Quilombo do Orobu: história, ousadia, resistência na periferia!
Na época (década de 90) as condições para um jovem negro adentrar nas universidades eram extremamente desfavoráveis. O custo de um cursinho pré-vestibular convencional e o gasto com alimentação e transporte determinava a frustração de sonhos e perspectivas. A escola com seu pensamento eurocêntrico descartava contribuição do povo negro (inclusive a própria história de resistência negra que ocorreu na região) e não conseguia dar respostas às aspirações da juventude negra da periferia. A busca pelo primeiro emprego, naquele contexto de aprofundamento da política neoliberal (privatizações, desemprego em massa), não passava de uma mera expectativa que ao invés da sua realização se transformava em desesperança e em diminuição da auto-estima. Acentuava-se o aumento da criminalidade entre a juventude por conta do tráfico de drogas. (observamos que esta realidade parece imutável visto que se passaram 10 anos e não tivemos mudanças estruturantes. .. O que indica que nossa ação é extremamente necessária e que precisamos ampliá-la)
Este também foi o momento em que algumas entidades do movimento negro denunciavam o preconceito racial no mundo do trabalho e se consolidava experiências de cursos alternativos de pré-vestibular com recorte racial a exemplo do Instituto Steve Biko.
Diante deste cenário, e inspirados nessas experiências aqueles jovens, em parceria com alguns adultos, resolveram criar um grupo de estudo para viabilizar o acesso da juventude local as universidades e ao mesmo tempo fortalecer um processo de organização popular comunitário, tendo em vista o fortalecimento da identidade étnico-racial e a luta pela efetivação da cidadania.
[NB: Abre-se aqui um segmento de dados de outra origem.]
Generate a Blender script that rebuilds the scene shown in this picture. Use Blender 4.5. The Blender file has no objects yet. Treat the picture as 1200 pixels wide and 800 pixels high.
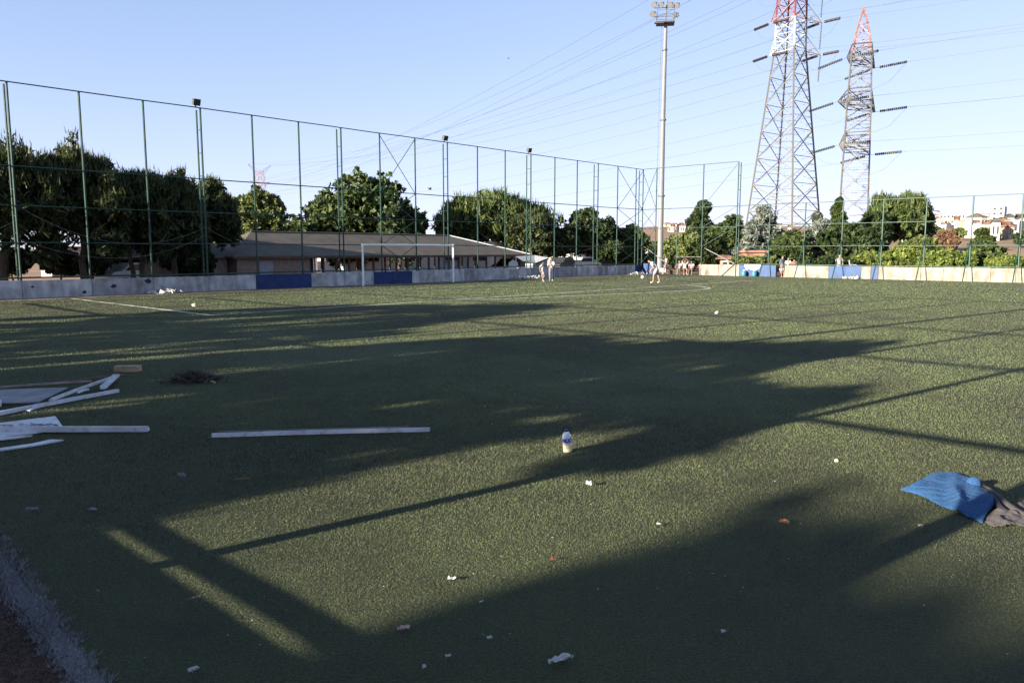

Ao comemorar 10 anos de caminhada observamos o quanto esta iniciativa tem contribuído para a concretude desses dois objetivos citados… Diante de mais de 700 jovens de ambos os sexos que passaram pela experiência desse quilombo educacional:
· Comemoramos a significativa contribuição ao processo de afirmação étnico-racial da juventude, a elevação da auto-estima e o aumento da consciência crítica fruto do processo de formação política (CCN – Cidadania e Consciência Negra, seminários, intercâmbios culturais etc.);
· Comemoramos o ingresso de cerca de 80 jovens nas diversas universidades;
· Comemoramos o exercício de um modelo de organização baseado no protagonismo juvenil;
· Comemoramos a consolidação de um modelo de organização popular baseado na auto-sustentaçã o financeira e no gerenciamento compartilhado através do conselho deliberativo que contempla a participação de alunos/as, professores/ as, ex alunos/as egressos das universidades e militantes da comunidade;
· Comemoramos a criação de um banco de professores especializados em solidariedade e comprometidos com a transformação da realidade imposta;
· Comemoramos nosso esforço coletivo no sentido de romper o silêncio e sair às ruas denunciando o extermínio da juventude negra;
· Comemoramos nossa luta, em conjunto com outras entidades do movimento negro, pela aprovação das cotas raciais nas universidades (nos sentimos protagonistas neste processo);
· Comemoramos nossa determinação em ampliar o serviço junto à comunidade, por isso é que lutamos pela construção do nosso espaço-terreiro;
Portanto, ao celebrar os dez anos, constatamos que devemos consolidar a tecnologia social que desenvolvemos através do curso pré-vestibular popular. Esta tecnologia tem que ser estendida aos outros programas da Associação. Precisamos intensificar o processo de formação política e ampliar nossos horizontes envolvendo a comunidade. Precisamos urgentemente nos aproximar daqueles jovens que não conseguimos atrair pela via do curso pré-vestibular, pois esses são os principais alvos dos grupos de extermínios. Precisamos construir nosso Centro de Referência da Juventude Negra para colocar em prática outros programas que tanto sonhamos (oficina criativa, biblioteca comunitária, centro de formação e inclusão digital, radio comunitária etc.). Para isso, precisaremos do empenho de todos e todas, e certamente não faltará daqueles e daquelas que garantiram a realização desses dez anos de resistência negra e ousadia.